Entries with scene source code:

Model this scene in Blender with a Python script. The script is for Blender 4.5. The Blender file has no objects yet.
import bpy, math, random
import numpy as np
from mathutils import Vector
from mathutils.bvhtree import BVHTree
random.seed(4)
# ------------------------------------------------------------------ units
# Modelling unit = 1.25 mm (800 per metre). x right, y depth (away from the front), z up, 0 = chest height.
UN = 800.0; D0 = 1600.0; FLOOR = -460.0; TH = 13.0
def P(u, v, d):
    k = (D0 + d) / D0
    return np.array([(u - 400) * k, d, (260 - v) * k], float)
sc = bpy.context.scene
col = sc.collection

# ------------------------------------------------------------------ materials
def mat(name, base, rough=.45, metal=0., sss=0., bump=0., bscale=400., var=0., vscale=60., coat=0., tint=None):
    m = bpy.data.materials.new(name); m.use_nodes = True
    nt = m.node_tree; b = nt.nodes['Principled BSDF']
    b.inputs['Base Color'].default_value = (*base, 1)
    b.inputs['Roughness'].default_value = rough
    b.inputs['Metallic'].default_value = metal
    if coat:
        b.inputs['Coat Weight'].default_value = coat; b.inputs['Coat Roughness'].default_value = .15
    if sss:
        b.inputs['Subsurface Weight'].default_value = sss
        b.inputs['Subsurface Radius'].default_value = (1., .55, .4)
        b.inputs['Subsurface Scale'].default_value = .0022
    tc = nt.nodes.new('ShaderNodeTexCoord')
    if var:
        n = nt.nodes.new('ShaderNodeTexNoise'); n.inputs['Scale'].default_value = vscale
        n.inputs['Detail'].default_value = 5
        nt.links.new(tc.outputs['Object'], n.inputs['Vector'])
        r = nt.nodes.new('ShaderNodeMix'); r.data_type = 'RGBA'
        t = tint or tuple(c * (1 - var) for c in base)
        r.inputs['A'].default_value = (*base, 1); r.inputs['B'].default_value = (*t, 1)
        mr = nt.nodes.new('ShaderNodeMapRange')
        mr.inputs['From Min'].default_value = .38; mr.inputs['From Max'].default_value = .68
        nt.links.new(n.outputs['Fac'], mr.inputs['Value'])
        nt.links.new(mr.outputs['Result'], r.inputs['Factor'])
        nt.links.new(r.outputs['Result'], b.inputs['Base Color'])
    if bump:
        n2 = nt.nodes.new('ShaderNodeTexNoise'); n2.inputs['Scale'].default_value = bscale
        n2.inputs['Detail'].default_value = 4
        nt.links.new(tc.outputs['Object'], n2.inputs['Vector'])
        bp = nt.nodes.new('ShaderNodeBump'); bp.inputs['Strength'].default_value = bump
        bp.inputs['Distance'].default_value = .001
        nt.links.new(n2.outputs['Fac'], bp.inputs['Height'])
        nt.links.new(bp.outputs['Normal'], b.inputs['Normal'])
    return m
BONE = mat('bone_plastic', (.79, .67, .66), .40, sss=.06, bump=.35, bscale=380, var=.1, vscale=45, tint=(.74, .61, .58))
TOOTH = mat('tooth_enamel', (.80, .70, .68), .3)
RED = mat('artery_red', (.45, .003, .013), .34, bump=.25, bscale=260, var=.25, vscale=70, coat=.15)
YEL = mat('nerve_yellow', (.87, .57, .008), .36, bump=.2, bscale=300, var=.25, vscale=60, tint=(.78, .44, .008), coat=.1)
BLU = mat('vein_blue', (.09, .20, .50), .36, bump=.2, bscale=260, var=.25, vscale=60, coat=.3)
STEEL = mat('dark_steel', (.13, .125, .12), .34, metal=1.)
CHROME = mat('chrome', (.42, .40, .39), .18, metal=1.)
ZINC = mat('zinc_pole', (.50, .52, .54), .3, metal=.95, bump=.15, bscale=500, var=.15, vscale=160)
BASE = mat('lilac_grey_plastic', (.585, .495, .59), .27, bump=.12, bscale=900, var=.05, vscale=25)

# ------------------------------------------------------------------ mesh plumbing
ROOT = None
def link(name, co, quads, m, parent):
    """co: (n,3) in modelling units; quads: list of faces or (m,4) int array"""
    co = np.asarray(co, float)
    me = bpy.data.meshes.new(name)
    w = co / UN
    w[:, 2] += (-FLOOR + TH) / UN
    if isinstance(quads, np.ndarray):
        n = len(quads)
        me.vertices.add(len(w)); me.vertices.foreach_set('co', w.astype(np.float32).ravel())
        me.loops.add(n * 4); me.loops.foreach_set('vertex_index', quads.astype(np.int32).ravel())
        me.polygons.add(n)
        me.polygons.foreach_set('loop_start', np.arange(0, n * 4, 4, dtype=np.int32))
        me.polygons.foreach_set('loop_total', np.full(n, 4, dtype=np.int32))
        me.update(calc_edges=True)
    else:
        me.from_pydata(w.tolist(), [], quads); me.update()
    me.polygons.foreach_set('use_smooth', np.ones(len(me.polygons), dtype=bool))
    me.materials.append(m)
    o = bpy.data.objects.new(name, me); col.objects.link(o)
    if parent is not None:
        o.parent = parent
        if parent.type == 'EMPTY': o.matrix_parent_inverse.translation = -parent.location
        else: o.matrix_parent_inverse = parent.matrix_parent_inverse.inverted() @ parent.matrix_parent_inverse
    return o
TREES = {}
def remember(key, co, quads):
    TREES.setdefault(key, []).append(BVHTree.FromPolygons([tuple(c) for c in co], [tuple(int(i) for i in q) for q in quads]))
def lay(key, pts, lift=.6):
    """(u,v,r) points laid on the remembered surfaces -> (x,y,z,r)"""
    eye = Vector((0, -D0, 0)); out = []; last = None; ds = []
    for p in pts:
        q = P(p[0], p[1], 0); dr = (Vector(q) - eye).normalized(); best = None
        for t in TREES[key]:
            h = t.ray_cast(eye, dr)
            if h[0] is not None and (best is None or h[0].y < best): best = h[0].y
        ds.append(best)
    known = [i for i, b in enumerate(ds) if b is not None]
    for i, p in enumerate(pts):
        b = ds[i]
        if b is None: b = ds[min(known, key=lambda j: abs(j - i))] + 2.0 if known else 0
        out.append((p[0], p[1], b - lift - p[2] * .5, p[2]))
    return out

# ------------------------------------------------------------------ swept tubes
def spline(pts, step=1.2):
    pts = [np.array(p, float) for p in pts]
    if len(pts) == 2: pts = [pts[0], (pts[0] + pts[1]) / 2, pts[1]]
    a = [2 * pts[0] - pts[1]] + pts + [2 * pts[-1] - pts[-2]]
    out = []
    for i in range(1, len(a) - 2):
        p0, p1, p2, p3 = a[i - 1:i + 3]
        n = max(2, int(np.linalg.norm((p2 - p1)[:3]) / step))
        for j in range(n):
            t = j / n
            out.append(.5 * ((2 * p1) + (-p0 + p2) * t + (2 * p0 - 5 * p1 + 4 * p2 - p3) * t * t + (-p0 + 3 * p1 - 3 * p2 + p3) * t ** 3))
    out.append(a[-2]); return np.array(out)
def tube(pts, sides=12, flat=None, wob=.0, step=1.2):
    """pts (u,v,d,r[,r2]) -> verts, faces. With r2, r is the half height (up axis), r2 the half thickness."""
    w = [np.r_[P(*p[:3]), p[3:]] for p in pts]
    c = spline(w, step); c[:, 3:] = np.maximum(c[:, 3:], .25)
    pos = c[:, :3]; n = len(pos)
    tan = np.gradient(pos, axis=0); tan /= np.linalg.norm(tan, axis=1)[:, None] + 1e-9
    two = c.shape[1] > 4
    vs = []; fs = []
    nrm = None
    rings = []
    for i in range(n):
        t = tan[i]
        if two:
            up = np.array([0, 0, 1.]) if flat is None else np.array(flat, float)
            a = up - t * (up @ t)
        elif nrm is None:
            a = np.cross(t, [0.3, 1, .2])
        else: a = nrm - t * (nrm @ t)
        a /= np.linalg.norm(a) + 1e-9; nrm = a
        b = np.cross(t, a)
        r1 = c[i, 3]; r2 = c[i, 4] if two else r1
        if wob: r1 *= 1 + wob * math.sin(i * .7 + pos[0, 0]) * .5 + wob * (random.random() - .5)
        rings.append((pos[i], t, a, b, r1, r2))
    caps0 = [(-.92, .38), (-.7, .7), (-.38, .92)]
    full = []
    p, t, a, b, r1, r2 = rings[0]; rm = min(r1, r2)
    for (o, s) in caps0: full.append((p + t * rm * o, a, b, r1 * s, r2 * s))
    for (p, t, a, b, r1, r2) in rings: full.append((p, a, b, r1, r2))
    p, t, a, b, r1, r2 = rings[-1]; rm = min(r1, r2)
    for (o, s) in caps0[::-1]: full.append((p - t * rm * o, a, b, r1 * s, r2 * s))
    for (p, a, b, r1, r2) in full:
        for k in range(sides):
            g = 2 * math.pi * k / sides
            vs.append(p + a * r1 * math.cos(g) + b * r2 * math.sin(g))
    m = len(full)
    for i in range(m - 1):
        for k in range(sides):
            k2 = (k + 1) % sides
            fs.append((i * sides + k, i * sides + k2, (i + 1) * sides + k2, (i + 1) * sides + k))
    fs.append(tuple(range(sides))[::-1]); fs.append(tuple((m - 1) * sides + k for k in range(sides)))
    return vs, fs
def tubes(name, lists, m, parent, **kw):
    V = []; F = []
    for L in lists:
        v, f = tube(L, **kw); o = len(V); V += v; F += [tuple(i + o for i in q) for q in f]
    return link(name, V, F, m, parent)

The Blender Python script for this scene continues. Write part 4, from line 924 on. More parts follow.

DIRECTIONS
Begin with the first line of the listing and copy exactly through the line that contains "col = sc.collection", please, keeping both ends and leaving out everything after.

OUTPUT FOR THIS EXERCISE
Model this scene in Blender with a Python script. The script is for Blender 4.5. The Blender file has no objects yet.
import bpy, math, random
import numpy as np
from mathutils import Vector
from mathutils.bvhtree import BVHTree
random.seed(4)
# ------------------------------------------------------------------ units
# Modelling unit = 1.25 mm (800 per metre). x right, y depth (away from the front), z up, 0 = chest height.
UN = 800.0; D0 = 1600.0; FLOOR = -460.0; TH = 13.0
def P(u, v, d):
    k = (D0 + d) / D0
    return np.array([(u - 400) * k, d, (260 - v) * k], float)
sc = bpy.context.scene
col = sc.collection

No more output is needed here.